RECORD LIST:
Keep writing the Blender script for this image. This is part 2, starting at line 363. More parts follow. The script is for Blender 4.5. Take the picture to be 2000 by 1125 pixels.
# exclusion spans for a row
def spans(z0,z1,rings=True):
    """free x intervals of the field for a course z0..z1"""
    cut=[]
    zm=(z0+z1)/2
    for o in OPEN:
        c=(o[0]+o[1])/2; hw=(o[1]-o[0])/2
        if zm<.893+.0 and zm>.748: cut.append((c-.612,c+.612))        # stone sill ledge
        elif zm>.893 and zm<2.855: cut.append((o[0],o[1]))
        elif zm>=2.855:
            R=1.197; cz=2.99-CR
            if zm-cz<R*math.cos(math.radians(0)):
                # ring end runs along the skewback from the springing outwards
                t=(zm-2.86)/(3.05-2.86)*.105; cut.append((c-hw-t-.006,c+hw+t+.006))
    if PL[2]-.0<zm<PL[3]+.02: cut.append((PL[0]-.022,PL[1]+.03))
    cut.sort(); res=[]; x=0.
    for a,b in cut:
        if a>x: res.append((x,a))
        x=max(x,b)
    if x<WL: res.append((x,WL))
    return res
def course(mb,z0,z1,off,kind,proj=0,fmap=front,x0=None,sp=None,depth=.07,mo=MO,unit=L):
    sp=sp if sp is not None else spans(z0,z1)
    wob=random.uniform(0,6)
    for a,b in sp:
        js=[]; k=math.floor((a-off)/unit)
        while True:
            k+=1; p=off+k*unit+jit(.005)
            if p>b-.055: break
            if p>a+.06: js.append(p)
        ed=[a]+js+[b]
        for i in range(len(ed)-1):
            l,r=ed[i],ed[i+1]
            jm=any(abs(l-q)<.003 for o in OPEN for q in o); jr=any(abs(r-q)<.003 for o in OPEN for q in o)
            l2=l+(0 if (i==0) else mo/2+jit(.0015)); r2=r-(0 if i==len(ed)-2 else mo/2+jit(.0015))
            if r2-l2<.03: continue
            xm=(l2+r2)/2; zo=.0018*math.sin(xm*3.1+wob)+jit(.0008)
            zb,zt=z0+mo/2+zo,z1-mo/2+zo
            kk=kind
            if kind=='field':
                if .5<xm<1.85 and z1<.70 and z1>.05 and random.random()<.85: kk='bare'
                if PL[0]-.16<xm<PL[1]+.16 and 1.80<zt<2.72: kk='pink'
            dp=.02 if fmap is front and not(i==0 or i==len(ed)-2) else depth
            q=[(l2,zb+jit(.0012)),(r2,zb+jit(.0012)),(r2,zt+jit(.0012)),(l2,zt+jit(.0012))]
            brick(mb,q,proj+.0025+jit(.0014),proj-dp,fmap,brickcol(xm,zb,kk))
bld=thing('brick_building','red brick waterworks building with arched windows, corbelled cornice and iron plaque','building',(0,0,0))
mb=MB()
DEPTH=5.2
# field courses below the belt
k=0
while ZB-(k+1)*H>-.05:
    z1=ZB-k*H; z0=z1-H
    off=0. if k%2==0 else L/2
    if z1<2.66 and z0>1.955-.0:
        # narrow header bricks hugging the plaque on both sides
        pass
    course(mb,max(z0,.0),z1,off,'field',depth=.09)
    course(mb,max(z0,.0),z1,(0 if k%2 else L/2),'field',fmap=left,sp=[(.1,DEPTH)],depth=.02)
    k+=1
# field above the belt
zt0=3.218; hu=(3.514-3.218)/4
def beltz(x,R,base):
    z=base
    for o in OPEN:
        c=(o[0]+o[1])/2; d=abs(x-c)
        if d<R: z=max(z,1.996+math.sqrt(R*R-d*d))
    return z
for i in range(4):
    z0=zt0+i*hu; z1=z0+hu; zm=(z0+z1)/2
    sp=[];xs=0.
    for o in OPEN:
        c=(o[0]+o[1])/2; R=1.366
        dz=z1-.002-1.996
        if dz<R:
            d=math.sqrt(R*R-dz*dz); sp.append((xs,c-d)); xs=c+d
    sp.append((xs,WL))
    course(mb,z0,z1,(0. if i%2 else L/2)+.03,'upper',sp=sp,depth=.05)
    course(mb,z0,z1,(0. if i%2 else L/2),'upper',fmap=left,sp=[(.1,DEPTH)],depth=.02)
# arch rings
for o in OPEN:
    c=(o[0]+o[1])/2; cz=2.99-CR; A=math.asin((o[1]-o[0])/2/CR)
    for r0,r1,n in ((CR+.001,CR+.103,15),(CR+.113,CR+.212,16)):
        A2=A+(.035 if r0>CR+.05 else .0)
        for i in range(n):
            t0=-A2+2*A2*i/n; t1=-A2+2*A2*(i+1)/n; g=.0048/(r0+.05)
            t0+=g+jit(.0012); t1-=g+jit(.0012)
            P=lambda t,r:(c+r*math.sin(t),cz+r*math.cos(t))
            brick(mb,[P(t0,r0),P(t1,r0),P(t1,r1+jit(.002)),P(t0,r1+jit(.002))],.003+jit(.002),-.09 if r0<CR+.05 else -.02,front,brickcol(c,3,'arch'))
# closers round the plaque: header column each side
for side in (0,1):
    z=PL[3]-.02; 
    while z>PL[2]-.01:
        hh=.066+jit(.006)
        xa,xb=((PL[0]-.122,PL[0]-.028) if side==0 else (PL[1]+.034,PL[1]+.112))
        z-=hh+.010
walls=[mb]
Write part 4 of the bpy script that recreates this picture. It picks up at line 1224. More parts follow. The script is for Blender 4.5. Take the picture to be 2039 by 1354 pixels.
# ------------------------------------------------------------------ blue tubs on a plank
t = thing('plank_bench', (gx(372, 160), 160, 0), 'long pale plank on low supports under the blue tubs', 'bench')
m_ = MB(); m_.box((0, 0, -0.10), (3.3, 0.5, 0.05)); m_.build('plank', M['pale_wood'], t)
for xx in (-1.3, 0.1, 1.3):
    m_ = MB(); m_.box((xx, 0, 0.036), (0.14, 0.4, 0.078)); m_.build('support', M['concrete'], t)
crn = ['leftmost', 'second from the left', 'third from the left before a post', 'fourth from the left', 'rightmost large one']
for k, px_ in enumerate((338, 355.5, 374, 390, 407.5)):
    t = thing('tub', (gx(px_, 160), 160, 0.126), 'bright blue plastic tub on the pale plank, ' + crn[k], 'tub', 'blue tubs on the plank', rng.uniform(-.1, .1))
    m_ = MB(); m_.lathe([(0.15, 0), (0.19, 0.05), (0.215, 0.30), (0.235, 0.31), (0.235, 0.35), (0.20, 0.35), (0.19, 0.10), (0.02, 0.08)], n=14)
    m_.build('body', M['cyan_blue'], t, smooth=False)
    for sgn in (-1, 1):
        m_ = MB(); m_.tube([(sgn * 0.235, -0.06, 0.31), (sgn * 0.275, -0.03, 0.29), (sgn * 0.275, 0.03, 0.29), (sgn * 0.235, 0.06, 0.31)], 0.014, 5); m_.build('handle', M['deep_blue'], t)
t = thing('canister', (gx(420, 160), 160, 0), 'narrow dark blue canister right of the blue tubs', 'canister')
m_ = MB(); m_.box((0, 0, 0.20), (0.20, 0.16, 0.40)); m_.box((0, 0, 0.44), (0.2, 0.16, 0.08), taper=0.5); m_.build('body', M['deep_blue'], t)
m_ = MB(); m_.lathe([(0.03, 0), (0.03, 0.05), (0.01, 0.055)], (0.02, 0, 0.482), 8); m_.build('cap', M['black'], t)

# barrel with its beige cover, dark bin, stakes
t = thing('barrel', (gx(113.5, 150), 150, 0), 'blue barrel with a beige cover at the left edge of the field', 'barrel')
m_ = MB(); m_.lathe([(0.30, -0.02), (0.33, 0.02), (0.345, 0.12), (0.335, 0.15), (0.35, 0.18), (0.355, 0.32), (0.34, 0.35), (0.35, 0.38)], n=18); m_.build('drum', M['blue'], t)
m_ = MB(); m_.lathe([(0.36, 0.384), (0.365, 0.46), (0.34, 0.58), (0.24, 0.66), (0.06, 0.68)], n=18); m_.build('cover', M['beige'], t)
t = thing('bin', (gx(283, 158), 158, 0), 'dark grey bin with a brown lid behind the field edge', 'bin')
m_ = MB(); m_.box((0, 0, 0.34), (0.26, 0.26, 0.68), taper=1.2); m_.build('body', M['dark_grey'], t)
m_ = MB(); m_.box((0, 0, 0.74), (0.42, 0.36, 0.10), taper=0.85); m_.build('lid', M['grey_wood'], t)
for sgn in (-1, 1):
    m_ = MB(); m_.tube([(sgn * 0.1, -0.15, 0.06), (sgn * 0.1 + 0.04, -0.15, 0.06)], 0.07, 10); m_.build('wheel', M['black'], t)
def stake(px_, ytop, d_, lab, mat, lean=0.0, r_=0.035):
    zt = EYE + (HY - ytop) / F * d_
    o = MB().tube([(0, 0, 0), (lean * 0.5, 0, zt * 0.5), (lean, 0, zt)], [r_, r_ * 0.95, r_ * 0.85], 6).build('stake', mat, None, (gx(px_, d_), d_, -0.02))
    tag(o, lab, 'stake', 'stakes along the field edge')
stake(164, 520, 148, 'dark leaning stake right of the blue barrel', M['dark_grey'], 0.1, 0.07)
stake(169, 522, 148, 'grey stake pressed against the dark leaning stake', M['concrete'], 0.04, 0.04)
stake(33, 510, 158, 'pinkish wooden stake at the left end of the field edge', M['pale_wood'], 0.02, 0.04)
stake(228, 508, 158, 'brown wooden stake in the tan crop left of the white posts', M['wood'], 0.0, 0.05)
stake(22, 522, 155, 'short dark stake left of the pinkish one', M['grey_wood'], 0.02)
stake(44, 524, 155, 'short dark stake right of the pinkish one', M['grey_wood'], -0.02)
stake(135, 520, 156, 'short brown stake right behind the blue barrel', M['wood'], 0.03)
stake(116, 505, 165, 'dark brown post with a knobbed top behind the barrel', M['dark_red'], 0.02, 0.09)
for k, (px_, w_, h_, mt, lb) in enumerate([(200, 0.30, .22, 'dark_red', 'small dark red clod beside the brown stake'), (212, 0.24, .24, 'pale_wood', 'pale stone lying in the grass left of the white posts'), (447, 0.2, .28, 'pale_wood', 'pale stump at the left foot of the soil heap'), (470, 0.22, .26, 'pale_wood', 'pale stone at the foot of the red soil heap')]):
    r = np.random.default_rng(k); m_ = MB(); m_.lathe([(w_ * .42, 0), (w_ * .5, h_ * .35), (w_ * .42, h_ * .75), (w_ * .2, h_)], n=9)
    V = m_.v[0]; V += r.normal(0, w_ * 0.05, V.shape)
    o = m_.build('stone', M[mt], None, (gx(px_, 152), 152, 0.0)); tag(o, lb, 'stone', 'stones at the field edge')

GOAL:
Show each line holding the word "follow".

RIGHT ANSWER:
Keep writing the Blender script for this image. This is part 2, starting at line 363. More parts follow. The script is for Blender 4.5. Take the picture to be 2000 by 1125 pixels.
Write part 4 of the bpy script that recreates this picture. It picks up at line 1224. More parts follow. The script is for Blender 4.5. Take the picture to be 2039 by 1354 pixels.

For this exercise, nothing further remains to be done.